→ **What you should do**: Copy exactly the lines from the one containing "Continue the Blender" to the one containing "bm = bmesh.new(); tube(bm, [(TX, TYp", both lines included, and nothing else.

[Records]
start

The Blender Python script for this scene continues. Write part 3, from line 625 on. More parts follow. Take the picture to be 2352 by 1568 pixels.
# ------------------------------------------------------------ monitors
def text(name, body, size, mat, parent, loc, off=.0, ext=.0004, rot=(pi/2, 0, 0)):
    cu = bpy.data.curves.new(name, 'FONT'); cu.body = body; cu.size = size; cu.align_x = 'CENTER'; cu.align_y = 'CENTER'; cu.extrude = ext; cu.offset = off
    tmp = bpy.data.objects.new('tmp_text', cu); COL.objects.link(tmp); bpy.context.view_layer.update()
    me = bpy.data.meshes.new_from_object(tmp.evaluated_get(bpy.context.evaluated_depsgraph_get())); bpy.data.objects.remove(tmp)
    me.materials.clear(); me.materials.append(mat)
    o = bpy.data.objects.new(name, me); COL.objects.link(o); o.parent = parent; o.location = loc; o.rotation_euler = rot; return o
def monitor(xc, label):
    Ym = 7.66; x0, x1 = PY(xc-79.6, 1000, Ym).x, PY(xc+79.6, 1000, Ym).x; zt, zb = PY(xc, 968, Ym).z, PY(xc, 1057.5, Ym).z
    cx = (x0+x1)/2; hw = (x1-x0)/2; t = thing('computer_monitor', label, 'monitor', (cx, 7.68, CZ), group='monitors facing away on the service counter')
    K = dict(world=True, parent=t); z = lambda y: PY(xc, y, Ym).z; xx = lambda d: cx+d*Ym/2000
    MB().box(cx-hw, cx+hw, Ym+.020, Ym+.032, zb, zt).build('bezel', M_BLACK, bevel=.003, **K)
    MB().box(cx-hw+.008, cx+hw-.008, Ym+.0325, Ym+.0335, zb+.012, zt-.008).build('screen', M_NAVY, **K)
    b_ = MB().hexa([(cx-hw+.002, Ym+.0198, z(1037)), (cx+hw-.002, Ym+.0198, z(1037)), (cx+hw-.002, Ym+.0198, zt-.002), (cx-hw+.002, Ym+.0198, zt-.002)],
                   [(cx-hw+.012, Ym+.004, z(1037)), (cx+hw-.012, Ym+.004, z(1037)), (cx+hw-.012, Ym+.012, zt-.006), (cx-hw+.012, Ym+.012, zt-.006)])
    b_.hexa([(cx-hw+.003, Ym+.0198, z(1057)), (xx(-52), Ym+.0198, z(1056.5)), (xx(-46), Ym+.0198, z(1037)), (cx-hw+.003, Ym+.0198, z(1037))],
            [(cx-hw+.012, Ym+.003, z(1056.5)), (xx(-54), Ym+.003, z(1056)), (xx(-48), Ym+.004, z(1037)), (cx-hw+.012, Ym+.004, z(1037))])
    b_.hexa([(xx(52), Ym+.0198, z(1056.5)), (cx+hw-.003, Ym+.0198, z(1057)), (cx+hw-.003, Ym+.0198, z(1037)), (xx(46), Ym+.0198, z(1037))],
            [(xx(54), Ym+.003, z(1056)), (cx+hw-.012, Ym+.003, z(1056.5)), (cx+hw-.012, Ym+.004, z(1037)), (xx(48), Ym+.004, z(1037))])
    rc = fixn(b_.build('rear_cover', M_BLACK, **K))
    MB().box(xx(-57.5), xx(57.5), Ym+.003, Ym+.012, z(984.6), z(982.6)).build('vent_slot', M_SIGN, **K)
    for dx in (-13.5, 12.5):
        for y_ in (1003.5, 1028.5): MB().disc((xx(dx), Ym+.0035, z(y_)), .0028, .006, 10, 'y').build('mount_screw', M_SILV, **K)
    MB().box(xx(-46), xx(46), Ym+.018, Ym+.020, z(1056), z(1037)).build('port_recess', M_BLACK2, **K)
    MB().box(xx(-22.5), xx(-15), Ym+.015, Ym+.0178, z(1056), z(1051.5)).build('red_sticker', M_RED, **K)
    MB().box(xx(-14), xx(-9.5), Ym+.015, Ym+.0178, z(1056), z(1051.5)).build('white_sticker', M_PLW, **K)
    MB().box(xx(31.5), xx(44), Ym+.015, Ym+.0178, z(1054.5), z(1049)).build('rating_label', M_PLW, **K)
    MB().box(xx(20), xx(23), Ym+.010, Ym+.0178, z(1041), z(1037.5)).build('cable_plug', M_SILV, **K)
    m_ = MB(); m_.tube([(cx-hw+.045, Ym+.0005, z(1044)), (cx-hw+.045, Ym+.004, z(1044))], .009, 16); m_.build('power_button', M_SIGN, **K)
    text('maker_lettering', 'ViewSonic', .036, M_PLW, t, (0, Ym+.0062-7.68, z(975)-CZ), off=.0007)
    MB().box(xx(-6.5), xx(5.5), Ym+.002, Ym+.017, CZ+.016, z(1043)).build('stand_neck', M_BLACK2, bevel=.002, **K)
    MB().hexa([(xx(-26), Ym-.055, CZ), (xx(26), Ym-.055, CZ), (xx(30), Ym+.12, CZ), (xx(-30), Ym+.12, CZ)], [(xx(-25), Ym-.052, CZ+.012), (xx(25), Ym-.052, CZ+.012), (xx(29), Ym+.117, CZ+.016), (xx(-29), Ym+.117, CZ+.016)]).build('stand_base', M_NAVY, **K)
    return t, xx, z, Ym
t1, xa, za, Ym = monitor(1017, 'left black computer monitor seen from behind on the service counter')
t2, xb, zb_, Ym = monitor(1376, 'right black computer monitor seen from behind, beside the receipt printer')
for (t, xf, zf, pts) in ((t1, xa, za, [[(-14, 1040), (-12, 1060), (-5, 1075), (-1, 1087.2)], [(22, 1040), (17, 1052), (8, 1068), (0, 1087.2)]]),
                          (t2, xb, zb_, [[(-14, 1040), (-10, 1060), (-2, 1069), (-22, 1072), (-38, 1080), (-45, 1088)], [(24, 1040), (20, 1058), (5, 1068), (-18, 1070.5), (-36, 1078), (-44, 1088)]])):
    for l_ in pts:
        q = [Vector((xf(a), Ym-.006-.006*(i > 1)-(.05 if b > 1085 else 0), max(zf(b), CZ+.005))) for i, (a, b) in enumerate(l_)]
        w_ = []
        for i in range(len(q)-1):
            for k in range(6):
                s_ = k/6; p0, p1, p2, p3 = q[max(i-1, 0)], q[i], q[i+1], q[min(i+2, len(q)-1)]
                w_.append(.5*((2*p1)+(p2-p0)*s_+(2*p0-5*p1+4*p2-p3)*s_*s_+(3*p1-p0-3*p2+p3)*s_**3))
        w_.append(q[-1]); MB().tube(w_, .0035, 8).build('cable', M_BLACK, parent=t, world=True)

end
start

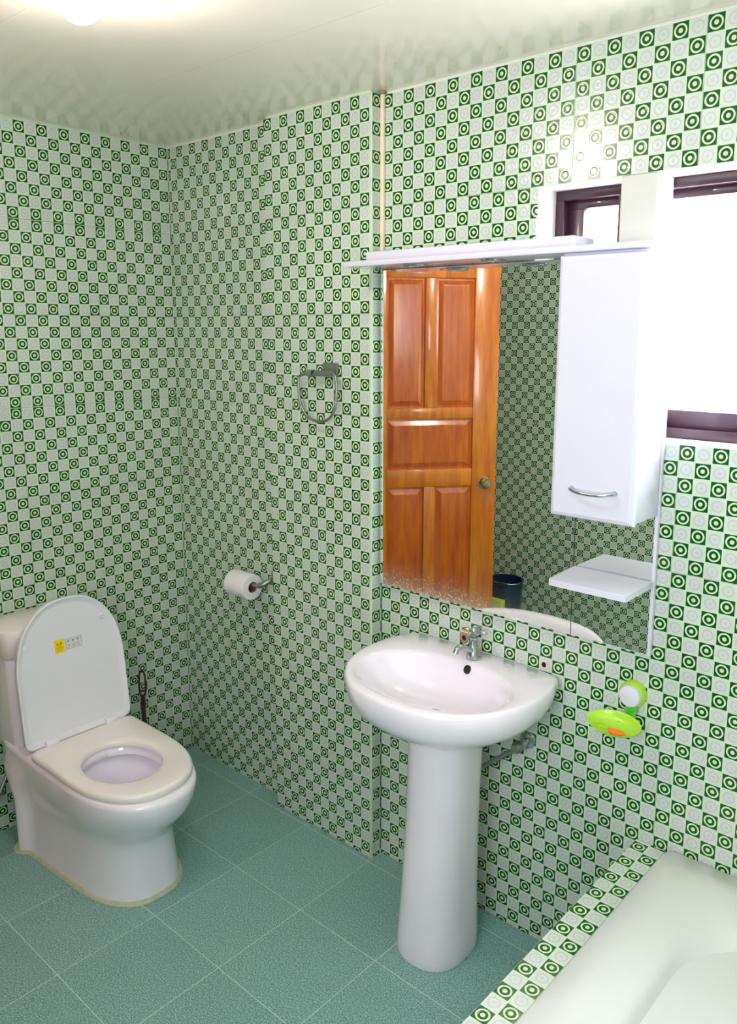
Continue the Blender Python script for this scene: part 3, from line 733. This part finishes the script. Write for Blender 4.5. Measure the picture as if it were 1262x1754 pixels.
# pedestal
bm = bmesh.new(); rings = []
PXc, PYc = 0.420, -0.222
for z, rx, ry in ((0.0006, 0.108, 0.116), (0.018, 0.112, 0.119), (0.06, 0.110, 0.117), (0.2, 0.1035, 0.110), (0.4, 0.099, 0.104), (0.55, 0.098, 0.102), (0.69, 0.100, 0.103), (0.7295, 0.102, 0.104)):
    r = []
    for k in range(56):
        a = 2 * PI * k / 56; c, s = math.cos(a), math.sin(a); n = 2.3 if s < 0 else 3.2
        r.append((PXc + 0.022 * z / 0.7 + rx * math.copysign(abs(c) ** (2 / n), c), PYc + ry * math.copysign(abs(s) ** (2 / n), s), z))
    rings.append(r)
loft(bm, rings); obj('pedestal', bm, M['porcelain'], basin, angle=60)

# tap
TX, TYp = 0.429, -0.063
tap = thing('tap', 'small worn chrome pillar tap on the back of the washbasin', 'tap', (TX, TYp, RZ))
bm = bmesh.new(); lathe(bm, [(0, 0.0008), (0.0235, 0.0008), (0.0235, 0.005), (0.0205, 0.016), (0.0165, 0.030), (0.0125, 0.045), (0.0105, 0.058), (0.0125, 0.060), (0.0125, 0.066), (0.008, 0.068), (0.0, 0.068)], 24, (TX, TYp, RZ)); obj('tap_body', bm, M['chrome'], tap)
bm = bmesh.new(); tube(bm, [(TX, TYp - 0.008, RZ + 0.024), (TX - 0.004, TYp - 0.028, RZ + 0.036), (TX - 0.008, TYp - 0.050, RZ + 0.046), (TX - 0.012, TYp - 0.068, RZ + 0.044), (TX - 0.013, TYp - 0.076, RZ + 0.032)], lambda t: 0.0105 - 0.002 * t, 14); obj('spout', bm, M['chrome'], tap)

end

→ **Response to this task**:
Continue the Blender Python script for this scene: part 3, from line 733. This part finishes the script. Write for Blender 4.5. Measure the picture as if it were 1262x1754 pixels.
# pedestal
bm = bmesh.new(); rings = []
PXc, PYc = 0.420, -0.222
for z, rx, ry in ((0.0006, 0.108, 0.116), (0.018, 0.112, 0.119), (0.06, 0.110, 0.117), (0.2, 0.1035, 0.110), (0.4, 0.099, 0.104), (0.55, 0.098, 0.102), (0.69, 0.100, 0.103), (0.7295, 0.102, 0.104)):
    r = []
    for k in range(56):
        a = 2 * PI * k / 56; c, s = math.cos(a), math.sin(a); n = 2.3 if s < 0 else 3.2
        r.append((PXc + 0.022 * z / 0.7 + rx * math.copysign(abs(c) ** (2 / n), c), PYc + ry * math.copysign(abs(s) ** (2 / n), s), z))
    rings.append(r)
loft(bm, rings); obj('pedestal', bm, M['porcelain'], basin, angle=60)

# tap
TX, TYp = 0.429, -0.063
tap = thing('tap', 'small worn chrome pillar tap on the back of the washbasin', 'tap', (TX, TYp, RZ))
bm = bmesh.new(); lathe(bm, [(0, 0.0008), (0.0235, 0.0008), (0.0235, 0.005), (0.0205, 0.016), (0.0165, 0.030), (0.0125, 0.045), (0.0105, 0.058), (0.0125, 0.060), (0.0125, 0.066), (0.008, 0.068), (0.0, 0.068)], 24, (TX, TYp, RZ)); obj('tap_body', bm, M['chrome'], tap)
bm = bmesh.new(); tube(bm, [(TX, TYp - 0.008, RZ + 0.024), (TX - 0.004, TYp - 0.028, RZ + 0.036), (TX - 0.008, TYp - 0.050, RZ + 0.046), (TX - 0.012, TYp - 0.068, RZ + 0.044), (TX - 0.013, TYp - 0.076, RZ + 0.032)], lambda t: 0.0105 - 0.002 * t, 14); obj('spout', bm, M['chrome'], tap)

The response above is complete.